Drafted 1 & 2 in 2012, these QBs were the first victims of draft salary slotting.

3) Changes in the salary of draft slots and the emergence of the spread offense in college has not made a noticeable impact on where Quarterbacks are drafted.

In my observation above, I mention that it’s getting tougher and tougher for NFL front-office decision makers to evaluate the ability for skill players and Quarterbacks to translate spread-centric talents into tangible NFL skills. The risk of taking a Quarterback very high in a time where teams must extrapolate how they’ll translate more than before might be higher than ever; however, a counter-balance was put in place as of the 2012 draft. Slots have been put in place for salaries of draft picks, effectively ending large signing bonuses and rookie hold-outs. Gone are the days where if you took a Quarterback, you are on the hook for a massive contract. Teams now also have “ownership” of a player for up to five years once they draft that player. Suddenly, the once simmering potential for QBs to be passed due to cost has evaporated.
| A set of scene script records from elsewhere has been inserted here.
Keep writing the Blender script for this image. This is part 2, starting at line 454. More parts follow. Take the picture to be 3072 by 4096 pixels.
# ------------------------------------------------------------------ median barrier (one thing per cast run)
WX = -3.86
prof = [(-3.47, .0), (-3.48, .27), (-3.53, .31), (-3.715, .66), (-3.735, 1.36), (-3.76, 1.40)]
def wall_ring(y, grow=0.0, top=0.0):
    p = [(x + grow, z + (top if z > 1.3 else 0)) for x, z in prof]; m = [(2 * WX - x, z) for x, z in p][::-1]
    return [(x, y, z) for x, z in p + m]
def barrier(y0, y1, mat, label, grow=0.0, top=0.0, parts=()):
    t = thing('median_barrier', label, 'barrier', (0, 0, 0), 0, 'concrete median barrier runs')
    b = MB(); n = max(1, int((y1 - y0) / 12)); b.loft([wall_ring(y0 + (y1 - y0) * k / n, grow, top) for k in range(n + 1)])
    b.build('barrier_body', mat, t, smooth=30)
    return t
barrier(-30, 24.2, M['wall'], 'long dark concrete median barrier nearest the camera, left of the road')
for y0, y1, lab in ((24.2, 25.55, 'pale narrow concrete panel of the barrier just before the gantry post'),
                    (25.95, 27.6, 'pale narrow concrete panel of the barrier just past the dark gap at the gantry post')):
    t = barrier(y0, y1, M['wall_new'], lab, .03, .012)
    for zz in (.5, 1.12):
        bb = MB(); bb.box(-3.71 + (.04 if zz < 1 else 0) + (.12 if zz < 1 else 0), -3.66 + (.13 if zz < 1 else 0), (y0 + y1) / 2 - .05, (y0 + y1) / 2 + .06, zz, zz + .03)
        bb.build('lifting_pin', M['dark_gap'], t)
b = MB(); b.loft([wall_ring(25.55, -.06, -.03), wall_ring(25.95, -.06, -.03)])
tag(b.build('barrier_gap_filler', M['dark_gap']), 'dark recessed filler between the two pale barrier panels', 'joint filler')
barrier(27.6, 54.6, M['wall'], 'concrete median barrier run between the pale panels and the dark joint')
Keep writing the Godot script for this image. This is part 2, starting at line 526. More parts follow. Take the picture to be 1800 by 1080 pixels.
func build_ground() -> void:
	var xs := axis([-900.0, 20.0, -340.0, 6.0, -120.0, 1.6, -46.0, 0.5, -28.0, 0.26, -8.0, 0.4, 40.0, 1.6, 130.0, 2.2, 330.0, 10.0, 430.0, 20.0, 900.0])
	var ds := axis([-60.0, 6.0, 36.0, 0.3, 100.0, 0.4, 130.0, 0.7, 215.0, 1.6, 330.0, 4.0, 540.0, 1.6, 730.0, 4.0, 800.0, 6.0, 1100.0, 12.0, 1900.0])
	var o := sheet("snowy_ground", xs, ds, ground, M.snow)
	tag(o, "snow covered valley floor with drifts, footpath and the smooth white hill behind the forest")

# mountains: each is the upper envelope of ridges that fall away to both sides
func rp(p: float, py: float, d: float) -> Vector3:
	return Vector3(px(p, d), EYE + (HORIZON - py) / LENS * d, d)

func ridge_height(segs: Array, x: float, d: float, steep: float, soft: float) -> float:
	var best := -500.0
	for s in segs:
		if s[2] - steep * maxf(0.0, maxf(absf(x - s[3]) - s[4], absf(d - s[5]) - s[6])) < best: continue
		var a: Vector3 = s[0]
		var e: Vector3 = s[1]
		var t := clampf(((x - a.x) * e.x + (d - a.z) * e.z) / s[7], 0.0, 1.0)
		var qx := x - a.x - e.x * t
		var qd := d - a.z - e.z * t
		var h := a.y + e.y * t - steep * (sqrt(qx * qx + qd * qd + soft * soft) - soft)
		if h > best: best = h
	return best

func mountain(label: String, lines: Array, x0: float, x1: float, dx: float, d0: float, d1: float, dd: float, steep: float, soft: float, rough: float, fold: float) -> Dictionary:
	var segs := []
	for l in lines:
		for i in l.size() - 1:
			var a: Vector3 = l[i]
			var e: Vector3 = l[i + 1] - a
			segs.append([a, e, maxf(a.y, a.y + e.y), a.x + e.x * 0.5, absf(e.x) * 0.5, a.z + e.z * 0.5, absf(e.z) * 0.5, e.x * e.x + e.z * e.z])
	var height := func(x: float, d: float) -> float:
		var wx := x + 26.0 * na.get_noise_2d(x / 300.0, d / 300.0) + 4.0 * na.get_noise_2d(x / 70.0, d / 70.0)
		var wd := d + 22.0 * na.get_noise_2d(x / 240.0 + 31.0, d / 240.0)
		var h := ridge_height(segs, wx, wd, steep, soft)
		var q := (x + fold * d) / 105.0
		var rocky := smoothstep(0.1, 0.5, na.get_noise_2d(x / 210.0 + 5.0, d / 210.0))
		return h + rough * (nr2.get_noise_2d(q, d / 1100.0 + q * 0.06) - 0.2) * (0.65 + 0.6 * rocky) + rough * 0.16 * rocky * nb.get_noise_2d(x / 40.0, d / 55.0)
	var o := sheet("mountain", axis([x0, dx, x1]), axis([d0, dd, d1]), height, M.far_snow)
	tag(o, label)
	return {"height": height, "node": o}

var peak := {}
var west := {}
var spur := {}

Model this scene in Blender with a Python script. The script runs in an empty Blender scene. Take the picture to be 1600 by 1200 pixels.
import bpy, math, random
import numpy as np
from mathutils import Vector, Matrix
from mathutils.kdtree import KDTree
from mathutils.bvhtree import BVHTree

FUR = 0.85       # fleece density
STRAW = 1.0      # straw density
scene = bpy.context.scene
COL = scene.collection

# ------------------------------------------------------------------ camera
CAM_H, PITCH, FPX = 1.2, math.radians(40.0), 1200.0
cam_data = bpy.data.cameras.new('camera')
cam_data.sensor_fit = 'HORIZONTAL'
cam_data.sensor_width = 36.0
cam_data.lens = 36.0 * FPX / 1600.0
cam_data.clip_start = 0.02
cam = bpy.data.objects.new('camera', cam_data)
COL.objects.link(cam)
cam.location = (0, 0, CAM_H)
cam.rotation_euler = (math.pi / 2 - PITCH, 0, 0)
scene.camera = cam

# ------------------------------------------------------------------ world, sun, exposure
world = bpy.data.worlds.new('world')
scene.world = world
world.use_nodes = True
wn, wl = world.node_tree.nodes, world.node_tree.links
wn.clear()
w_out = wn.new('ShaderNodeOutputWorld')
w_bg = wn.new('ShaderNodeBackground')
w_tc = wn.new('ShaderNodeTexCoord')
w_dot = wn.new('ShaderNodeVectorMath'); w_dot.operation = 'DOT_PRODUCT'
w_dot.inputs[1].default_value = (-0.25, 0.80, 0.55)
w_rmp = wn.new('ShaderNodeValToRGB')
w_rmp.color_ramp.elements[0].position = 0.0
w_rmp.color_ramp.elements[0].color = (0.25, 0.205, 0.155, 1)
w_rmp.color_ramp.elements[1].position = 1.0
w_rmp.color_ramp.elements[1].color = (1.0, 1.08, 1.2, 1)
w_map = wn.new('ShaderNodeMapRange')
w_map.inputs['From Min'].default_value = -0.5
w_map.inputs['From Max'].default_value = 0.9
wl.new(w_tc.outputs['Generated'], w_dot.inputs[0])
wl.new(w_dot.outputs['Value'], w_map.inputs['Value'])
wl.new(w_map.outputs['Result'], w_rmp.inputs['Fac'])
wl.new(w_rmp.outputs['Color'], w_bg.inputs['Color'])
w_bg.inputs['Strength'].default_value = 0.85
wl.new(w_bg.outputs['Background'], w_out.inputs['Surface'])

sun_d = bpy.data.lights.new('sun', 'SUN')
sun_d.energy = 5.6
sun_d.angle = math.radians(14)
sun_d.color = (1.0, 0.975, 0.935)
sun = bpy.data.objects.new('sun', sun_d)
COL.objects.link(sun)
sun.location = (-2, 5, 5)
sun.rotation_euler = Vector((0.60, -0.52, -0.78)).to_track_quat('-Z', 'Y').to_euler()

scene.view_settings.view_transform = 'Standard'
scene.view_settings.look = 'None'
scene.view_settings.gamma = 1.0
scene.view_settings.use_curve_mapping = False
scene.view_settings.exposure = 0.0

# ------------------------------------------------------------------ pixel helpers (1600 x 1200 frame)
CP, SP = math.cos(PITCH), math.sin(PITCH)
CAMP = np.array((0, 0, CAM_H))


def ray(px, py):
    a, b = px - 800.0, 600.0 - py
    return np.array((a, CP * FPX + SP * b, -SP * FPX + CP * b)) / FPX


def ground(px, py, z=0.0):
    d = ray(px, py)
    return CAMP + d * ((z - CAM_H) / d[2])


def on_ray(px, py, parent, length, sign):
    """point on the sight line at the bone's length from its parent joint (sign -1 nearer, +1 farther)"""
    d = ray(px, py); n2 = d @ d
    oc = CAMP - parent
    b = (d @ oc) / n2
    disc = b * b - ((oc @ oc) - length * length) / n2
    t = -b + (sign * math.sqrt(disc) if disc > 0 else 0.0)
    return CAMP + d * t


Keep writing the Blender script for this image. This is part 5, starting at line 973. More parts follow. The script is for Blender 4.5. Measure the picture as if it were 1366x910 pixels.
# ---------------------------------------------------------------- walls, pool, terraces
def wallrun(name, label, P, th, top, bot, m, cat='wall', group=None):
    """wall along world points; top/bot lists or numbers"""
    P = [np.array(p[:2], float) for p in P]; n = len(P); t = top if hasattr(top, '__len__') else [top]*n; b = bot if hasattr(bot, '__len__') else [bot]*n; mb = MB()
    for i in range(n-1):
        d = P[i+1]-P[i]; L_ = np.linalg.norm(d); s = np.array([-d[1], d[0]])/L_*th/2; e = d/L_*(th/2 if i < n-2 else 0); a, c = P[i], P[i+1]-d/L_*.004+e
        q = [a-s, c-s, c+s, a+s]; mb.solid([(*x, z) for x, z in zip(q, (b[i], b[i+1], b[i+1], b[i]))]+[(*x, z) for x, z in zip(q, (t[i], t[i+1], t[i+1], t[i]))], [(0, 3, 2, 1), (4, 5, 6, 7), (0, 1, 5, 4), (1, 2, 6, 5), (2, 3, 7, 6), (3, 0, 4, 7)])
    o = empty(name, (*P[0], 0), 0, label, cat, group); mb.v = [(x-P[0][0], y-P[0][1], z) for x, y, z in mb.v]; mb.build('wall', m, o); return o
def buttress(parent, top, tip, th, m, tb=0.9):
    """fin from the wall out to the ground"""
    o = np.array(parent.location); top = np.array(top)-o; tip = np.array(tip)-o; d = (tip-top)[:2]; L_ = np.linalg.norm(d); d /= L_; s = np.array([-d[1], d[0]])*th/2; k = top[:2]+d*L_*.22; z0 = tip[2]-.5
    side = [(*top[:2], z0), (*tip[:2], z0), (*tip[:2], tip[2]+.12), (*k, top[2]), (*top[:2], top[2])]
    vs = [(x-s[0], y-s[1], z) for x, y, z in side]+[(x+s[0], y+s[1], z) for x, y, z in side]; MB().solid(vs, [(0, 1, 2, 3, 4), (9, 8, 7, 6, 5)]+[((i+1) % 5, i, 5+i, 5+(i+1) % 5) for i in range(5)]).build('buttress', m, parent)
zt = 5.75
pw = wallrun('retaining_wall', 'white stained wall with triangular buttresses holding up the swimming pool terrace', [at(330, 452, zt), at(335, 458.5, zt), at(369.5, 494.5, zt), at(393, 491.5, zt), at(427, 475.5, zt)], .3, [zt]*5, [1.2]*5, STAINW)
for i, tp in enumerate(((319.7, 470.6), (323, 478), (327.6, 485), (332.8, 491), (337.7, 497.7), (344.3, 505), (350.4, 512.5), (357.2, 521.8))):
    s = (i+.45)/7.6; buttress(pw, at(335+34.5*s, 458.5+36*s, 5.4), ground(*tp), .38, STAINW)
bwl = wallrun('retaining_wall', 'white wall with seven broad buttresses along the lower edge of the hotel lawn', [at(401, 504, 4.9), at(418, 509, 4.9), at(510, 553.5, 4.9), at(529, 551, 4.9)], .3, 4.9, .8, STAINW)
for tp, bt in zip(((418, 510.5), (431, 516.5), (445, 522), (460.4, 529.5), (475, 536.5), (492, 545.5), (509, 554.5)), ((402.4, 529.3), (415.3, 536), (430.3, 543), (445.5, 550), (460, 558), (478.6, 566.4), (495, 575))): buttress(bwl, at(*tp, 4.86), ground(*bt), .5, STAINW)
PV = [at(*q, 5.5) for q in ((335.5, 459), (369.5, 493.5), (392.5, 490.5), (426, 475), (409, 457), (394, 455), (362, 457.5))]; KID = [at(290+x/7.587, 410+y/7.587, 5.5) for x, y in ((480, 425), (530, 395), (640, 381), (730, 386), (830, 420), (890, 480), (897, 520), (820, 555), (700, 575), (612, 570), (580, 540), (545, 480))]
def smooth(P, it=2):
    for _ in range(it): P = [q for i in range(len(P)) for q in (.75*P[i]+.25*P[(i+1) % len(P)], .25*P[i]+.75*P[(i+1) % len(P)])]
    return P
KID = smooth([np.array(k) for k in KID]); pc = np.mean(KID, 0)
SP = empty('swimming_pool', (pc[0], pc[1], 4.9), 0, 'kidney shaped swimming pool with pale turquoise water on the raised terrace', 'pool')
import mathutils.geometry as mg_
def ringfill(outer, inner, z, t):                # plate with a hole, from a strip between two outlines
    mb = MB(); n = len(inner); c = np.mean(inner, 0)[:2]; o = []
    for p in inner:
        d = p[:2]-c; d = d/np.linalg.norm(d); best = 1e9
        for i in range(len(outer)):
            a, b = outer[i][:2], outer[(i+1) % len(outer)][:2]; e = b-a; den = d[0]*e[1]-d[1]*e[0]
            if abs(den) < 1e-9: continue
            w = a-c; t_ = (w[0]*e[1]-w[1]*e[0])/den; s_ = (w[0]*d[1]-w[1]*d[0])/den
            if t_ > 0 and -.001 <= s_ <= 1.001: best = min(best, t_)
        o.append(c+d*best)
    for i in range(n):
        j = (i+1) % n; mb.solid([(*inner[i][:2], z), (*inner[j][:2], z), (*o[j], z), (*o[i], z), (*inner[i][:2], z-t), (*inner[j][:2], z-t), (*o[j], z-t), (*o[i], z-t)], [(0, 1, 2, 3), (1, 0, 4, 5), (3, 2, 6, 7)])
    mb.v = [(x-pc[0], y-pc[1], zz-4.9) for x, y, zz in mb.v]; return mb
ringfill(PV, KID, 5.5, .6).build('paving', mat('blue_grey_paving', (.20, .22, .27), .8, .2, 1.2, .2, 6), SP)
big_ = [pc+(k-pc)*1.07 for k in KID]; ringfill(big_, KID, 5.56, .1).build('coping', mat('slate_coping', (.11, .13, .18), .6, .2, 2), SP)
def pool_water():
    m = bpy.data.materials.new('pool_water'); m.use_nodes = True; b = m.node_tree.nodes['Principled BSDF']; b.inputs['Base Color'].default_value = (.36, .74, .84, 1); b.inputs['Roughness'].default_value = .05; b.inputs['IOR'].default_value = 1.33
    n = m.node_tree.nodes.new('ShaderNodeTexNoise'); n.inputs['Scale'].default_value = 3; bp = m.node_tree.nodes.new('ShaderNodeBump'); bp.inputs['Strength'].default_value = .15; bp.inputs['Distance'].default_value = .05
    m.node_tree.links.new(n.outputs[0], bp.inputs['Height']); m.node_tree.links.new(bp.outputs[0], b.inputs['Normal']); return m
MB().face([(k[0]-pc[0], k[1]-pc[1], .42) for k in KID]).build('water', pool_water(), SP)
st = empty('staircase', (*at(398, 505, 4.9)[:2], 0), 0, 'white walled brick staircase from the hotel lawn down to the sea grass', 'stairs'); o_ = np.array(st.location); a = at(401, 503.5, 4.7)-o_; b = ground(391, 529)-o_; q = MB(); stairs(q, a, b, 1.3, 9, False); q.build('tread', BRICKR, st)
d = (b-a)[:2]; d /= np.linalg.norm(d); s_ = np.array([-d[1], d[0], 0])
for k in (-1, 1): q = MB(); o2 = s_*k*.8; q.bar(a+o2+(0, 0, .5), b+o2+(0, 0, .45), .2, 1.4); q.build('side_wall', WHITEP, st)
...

The risk is now hedged and, thus, Quarterbacks are still flying off the board early. Even if the lackluster combo of EJ Manuel and Geno Smith serves as a deviation from the trend, we’ve seen enough desperate teams atop the draft risk their future on a Quarterback simply because they affect the game that much.

These are my thoughts on how the draft has been playing-out recently, with the above observations as telling hints into how those responsible for finding and maintaining a competitive advantage, or differentiator, see the competition landscape changing. While we’re programmed to pay attention to box-scores and stat-lines, it’s always been intriguing to delve inside the minds of personnel to see the numerous intricacies that are important to the NFL game beyond watercooler talk. In the interest of good discussion, I urge everyone to think about these trends this coming Thursday and over the weekend. I bet you’ll come out realizing you know more about the game.